Over the next few days we will  be posting a series of  quarterly outlook articles by our analysts from around the globe. Here is the first by Michael Hewson in London. Michael's Twitter handle is @mhewson_CMC

For over five years the turmoils surrounding the Greek economy have been looming over Europe and the euro like a dark shadow.

The original bailout in 2010, while necessary, was done with the sole intention of rescuing banks which had lent far too much money, and preserving the euro. Not enough attention was given to repairing the structural problems of the Greek economy, which were well known with respect to inefficient processes and tax raising powers.

This lack of attention to detail has left us with the scenario we are faced with now and the prospect of a Greek exit from the euro.

Whether or not Greece remains in the euro, is now beside the point. The last few weeks have been extremely damaging in terms of the relationships between the various protagonists.

The stubborn refusal of EU creditors to countenance any form of debt restructuring is a complete denial of the facts at hand, and to insist on more austerity in an economy already on its knees is tantamount to economic vandalism.

The drag that these events have had on the prospect of the various economies in Europe isn’t hard to see, with some evidence of a plateauing of the recent rebound seen in Q1.

On the plus side there does appear to be a rebound in inflationary pressures within the region, with EU CPI rebounding from the lows of -0.6% at the beginning of this year to levels of 0.3%, suggesting that recent fears about deflation may have been overblown.

Problems still remain, notably with the French economy where the private sector continues to struggle. The recent recovery in Spain could also well be starting to run out of steam after some pretty impressive growth so far this year.

What can’t be assessed is what damage recent events have done to confidence amongst consumers within the euro area.

Retail sales in recent months have been notable thus far this year by showing some fairly good gains, but there is a danger that the fallout over events in Greece could spill into a slowdown in the second half of the year.

Despite concerns about a Greek exit the euro appears to have carved out a medium term base at 1.0500. It could well start to head back towards 1.2000 which, given the fragility of certain parts of the EU economy, may not be the most desirable outcome.

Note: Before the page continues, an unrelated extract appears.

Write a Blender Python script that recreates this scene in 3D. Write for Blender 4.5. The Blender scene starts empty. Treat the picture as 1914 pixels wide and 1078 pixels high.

Unfortunately this rebound in the euro is more about a weakening of the US dollar than any confidence that we are over the worst vis-à-vis the crisis in Greece.

Grexit 1

Even if we get some form of deal in the coming days, the reality remains that Greece’s problems will need to be dealt with by EU leaders whether or not it remains in the euro.

What to look out for in the second half of 2015

Given the events of recent months, the second half of 2015 has the potential to be a significant footnote in the history of the European project, with the possible effects rippling out through the rest of the decade.

While Greece may be relatively unimportant in terms of economic output, its geographical location with respect to the Middle East, its membership of NATO and its links to Russia make it an extremely important player politically within the EU and Europe as a whole, which is why the US has been looking on with increasing alarm at how events have unfolded in recent months.

How EU leaders deal with these various economic and political questions in the coming weeks could well determine the long term viability and sustainability of monetary union.

The words of the Eagles hit Hotel California have often been quoted to sum up what monetary union means for countries that join. “You can check-out any time you like, but you can never leave!”

A Greek exit could blow a giant hole in that perception. We live in interesting times.